**Source material:**
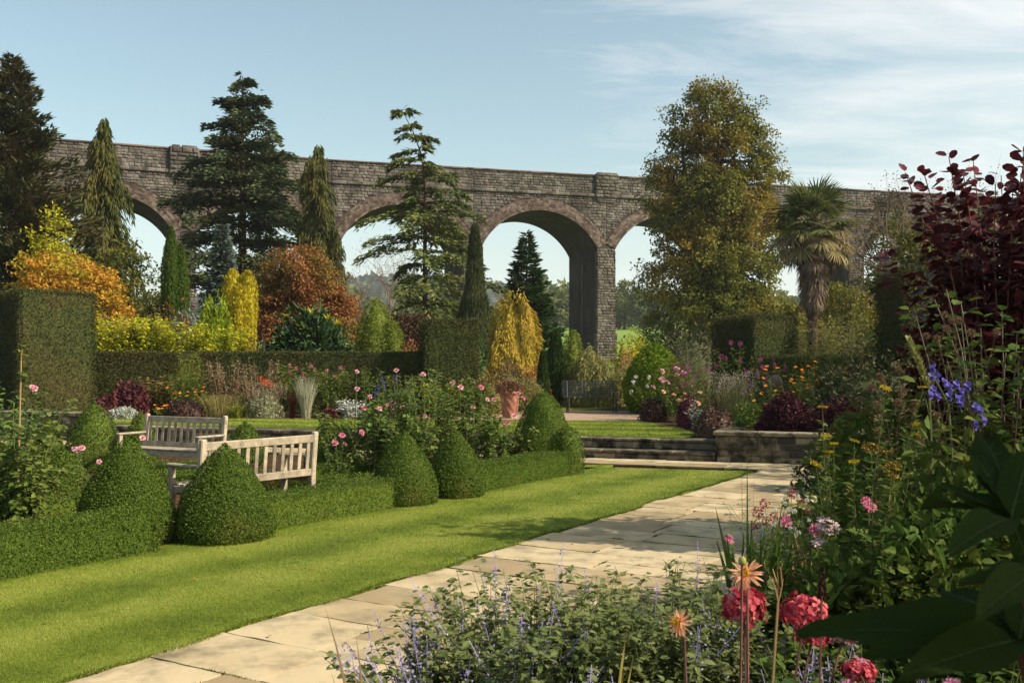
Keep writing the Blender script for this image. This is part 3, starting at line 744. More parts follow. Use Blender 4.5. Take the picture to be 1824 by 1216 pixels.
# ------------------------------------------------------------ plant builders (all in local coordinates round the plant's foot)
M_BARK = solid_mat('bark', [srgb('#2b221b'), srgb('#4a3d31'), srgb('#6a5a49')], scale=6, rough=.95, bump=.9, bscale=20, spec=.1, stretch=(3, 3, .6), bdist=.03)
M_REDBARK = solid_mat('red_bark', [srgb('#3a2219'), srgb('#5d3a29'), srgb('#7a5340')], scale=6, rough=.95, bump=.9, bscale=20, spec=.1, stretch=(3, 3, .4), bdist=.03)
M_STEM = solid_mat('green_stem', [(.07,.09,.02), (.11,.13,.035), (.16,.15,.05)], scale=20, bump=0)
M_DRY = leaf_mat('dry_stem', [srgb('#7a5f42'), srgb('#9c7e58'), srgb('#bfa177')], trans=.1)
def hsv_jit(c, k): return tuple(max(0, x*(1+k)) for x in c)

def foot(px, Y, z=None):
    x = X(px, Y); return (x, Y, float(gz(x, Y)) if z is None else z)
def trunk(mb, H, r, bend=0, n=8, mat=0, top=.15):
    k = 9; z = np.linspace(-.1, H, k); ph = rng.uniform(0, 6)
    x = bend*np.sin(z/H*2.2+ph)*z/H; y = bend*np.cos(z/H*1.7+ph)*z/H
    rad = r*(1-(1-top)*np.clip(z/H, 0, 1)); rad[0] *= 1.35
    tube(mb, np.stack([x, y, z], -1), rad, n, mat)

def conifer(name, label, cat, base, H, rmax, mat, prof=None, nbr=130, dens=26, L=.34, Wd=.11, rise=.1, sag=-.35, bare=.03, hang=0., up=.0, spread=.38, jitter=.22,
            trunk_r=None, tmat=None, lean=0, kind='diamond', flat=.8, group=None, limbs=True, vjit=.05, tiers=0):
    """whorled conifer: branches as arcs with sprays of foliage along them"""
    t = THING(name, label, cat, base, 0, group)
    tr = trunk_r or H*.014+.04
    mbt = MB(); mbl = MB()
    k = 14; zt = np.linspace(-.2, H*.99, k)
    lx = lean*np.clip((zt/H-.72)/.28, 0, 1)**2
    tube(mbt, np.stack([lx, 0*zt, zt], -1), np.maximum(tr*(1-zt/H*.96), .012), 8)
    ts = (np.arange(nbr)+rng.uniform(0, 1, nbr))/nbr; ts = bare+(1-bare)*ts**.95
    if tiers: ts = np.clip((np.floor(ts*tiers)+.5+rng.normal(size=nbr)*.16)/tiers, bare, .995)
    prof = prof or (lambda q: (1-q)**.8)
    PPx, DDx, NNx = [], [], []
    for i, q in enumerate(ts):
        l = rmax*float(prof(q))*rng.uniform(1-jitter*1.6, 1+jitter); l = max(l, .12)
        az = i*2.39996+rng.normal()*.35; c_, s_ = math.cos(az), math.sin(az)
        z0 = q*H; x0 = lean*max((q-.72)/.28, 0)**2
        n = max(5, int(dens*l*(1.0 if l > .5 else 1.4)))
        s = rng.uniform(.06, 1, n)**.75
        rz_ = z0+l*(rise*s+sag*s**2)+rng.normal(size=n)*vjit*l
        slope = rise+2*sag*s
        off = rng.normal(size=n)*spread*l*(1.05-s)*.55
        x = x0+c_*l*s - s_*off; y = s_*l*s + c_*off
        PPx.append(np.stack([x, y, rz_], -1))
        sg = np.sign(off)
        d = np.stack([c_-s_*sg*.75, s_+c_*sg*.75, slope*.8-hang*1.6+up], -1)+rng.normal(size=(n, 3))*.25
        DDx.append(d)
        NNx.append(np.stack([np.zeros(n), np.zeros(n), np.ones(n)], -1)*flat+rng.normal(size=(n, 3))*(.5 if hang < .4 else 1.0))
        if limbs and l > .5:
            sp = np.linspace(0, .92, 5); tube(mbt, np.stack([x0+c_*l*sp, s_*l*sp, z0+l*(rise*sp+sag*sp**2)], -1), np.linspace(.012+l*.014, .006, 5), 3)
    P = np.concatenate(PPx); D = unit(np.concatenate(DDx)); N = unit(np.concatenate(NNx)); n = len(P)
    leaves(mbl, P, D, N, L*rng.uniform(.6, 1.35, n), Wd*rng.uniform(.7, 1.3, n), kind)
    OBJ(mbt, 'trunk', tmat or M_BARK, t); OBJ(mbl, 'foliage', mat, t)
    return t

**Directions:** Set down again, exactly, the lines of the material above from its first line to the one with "def hsv_jit(c, k): return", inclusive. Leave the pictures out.

**Response to the exercise:**
Keep writing the Blender script for this image. This is part 3, starting at line 744. More parts follow. Use Blender 4.5. Take the picture to be 1824 by 1216 pixels.
# ------------------------------------------------------------ plant builders (all in local coordinates round the plant's foot)
M_BARK = solid_mat('bark', [srgb('#2b221b'), srgb('#4a3d31'), srgb('#6a5a49')], scale=6, rough=.95, bump=.9, bscale=20, spec=.1, stretch=(3, 3, .6), bdist=.03)
M_REDBARK = solid_mat('red_bark', [srgb('#3a2219'), srgb('#5d3a29'), srgb('#7a5340')], scale=6, rough=.95, bump=.9, bscale=20, spec=.1, stretch=(3, 3, .4), bdist=.03)
M_STEM = solid_mat('green_stem', [(.07,.09,.02), (.11,.13,.035), (.16,.15,.05)], scale=20, bump=0)
M_DRY = leaf_mat('dry_stem', [srgb('#7a5f42'), srgb('#9c7e58'), srgb('#bfa177')], trans=.1)
def hsv_jit(c, k): return tuple(max(0, x*(1+k)) for x in c)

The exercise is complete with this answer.